• **Aim**
In the listing below, how many lines contain the word "that"? Please respond with the number only.

* start *

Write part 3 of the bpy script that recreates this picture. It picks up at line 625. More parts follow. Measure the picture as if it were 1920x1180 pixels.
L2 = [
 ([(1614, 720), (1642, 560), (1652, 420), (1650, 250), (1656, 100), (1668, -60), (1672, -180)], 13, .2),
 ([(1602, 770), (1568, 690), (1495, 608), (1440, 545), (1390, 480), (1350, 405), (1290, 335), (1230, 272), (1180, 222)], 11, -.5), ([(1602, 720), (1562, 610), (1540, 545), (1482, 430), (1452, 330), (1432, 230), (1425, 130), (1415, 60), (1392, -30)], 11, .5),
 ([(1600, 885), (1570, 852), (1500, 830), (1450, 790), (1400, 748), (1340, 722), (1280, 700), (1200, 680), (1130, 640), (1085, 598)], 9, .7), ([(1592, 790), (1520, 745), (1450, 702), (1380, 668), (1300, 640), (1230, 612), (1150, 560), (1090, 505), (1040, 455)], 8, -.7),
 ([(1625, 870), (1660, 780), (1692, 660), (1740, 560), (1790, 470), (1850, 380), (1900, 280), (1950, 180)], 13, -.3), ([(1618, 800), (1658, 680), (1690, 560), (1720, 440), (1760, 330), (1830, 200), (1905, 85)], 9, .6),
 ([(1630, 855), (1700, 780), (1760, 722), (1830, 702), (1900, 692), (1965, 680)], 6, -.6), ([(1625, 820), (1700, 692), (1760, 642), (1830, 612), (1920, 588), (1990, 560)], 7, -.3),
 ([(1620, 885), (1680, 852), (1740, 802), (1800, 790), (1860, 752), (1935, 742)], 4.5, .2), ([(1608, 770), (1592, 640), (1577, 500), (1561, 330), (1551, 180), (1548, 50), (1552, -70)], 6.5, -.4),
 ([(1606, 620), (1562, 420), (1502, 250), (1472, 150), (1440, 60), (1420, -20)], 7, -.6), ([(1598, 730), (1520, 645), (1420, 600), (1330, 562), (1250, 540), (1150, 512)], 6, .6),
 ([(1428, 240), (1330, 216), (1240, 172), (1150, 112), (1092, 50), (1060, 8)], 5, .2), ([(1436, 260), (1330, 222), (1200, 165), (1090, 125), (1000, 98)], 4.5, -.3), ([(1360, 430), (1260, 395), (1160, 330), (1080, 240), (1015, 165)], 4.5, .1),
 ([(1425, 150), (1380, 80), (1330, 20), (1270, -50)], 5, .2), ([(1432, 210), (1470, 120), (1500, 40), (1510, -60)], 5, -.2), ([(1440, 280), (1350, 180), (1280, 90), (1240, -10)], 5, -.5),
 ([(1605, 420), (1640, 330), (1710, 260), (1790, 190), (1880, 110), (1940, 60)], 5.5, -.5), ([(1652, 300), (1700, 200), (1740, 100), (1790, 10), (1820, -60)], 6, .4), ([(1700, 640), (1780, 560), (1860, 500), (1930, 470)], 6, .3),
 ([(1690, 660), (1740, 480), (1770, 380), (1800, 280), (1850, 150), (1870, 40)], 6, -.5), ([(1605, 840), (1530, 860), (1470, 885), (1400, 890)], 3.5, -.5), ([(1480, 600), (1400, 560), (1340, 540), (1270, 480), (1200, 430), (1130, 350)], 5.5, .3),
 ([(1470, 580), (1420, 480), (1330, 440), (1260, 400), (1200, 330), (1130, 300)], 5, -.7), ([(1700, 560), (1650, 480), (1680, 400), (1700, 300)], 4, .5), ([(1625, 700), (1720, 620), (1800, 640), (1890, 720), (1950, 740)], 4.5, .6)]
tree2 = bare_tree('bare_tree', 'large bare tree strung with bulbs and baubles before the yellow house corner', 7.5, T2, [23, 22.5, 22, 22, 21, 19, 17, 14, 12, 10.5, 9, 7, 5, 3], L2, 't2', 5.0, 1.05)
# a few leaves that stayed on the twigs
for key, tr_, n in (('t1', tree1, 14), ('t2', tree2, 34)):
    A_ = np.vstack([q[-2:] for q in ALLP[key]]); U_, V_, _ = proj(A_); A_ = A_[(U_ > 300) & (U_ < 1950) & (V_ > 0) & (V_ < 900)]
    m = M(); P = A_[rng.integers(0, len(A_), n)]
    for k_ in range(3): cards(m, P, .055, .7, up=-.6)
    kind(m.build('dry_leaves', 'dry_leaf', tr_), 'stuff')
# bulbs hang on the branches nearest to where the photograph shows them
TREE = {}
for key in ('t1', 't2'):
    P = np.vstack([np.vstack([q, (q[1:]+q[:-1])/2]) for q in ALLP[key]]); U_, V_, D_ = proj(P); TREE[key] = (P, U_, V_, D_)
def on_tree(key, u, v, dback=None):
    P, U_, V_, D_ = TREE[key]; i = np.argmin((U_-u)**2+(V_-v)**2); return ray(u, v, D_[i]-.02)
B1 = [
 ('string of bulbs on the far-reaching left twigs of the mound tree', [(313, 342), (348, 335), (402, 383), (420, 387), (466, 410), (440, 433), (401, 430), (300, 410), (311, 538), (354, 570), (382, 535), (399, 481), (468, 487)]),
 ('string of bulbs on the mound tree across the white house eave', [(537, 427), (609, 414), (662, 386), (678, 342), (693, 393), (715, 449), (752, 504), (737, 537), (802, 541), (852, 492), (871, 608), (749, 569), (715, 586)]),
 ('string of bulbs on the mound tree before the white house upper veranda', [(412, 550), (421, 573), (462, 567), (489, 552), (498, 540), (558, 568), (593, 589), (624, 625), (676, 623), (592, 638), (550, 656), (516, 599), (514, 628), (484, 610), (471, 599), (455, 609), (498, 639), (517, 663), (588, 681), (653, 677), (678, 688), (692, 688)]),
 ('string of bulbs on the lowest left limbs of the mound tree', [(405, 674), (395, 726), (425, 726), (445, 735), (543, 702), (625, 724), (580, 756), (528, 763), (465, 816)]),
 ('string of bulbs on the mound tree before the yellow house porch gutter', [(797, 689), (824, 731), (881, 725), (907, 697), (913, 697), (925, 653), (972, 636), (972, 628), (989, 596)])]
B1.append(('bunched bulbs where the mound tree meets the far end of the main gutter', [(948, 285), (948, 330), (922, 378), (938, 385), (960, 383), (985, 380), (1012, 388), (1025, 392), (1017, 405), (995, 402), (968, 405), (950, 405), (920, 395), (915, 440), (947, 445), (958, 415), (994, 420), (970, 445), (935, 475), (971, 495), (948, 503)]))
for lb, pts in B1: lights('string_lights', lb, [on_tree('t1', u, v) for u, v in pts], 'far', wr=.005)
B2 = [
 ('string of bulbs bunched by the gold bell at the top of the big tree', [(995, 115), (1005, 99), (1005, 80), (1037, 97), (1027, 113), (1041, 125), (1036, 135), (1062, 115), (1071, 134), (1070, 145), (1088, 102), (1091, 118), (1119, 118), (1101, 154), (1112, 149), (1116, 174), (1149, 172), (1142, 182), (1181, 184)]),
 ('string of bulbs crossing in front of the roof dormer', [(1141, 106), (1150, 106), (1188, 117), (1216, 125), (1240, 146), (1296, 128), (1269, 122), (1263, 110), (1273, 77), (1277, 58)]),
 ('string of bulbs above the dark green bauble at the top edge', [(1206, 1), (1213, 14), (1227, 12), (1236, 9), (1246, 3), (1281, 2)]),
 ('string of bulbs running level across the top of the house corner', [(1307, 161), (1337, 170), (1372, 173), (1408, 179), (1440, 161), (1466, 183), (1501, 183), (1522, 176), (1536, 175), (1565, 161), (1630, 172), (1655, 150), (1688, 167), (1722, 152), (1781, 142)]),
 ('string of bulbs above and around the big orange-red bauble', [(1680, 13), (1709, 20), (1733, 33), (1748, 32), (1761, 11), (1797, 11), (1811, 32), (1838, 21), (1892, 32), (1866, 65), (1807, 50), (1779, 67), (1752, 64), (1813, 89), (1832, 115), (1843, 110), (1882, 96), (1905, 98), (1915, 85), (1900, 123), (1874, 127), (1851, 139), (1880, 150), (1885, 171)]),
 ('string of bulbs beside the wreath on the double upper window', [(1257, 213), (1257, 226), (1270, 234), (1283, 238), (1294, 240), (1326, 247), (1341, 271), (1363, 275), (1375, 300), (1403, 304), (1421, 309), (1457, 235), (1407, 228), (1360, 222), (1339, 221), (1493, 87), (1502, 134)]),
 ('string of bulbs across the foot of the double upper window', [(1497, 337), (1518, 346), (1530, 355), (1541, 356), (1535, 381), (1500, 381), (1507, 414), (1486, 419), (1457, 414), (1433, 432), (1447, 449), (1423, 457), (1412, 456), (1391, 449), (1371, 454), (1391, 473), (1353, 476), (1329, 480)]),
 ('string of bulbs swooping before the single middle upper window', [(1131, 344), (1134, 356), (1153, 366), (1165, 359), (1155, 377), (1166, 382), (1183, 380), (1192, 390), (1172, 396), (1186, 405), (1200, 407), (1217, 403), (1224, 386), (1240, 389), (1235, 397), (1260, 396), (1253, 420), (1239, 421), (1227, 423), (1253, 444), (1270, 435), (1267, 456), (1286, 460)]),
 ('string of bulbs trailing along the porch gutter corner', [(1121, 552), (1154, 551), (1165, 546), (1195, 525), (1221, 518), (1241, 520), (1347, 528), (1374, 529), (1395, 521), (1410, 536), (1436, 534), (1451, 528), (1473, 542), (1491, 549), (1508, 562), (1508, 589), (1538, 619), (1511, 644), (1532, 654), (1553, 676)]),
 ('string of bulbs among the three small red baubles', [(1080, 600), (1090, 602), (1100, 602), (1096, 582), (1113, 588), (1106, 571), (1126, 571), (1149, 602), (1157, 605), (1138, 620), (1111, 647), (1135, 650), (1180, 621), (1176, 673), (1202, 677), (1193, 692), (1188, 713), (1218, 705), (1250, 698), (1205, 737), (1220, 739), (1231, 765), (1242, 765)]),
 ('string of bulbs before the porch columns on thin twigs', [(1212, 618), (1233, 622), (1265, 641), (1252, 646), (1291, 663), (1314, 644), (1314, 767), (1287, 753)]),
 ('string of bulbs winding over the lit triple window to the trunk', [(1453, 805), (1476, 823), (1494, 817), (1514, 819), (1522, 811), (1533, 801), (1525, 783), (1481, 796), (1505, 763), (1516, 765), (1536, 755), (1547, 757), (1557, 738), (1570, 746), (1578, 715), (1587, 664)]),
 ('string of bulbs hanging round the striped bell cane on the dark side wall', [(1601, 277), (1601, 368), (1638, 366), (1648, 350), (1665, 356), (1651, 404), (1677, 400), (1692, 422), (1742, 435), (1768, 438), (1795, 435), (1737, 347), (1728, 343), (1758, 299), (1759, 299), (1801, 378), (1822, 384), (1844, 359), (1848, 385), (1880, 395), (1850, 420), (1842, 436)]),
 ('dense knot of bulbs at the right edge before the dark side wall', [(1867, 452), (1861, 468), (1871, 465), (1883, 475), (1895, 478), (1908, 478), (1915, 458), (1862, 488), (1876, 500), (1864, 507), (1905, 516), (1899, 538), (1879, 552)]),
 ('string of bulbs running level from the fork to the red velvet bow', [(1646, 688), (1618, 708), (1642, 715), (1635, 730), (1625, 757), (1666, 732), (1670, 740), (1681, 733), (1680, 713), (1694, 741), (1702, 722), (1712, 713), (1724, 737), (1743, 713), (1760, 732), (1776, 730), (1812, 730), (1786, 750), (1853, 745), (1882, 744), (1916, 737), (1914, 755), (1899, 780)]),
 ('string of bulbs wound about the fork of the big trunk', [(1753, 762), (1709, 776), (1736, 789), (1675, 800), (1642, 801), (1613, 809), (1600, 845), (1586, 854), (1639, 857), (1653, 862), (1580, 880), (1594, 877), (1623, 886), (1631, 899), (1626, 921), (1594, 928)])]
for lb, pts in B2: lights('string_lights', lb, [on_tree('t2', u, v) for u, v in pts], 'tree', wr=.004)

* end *

• **Reply to the task**
2